To get beneath the cap, Sinclair had proposed spinning off several stations. But a number of the owners of the stations that would be spun off have close ties to Sinclair, which critics said would allow Sinclair to stay in control of the stations it sold — divestitures that appeared designed to evade the FCC’s rules.
Pai said on Monday he found those arguments persuasive.
“The evidence we’ve received,” Pai said, “suggests that certain station divestitures that have been proposed to the FCC would allow Sinclair to control those stations in practice, even if not in name, in violation of the law.”
Sinclair didn’t respond to requests for comment. In the past, Sinclair chief executive Chris Ripley has said the deal will create “a leading broadcast platform with local focus and national reach.” Sinclair’s stock ended down more than 11 percent on Monday.
Sinclair’s political leanings highlight the political undertones to the deregulation Pai has spearheaded. Sinclair is a supporter of President Donald Trump, and the acquisition of dozens of Tribune media stations would give conservative media a wider platform.
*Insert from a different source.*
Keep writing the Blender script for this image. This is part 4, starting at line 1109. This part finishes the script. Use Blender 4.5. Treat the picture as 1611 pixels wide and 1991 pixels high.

But Pai has faced criticism from lawmakers and consumer groups for approving policy changes that could benefit Sinclair as it seeks to close its deal.
Pai’s tenure leading the FCC since 2017 has been marked by multiple efforts to relax regulations on TV broadcasters. The agency last year repealed one rule that required local broadcast stations to operate a physical studio in the markets for which they hold a license. In another move, the FCC said it would no longer block media mergers that left fewer than eight remaining independent stations in a market.
The merger under investigation — proposed last spring — sought to bring Tribune’s 42 TV stations under Sinclair’s roof. Tribune controls stations in seven of the nation’s top 10 markets.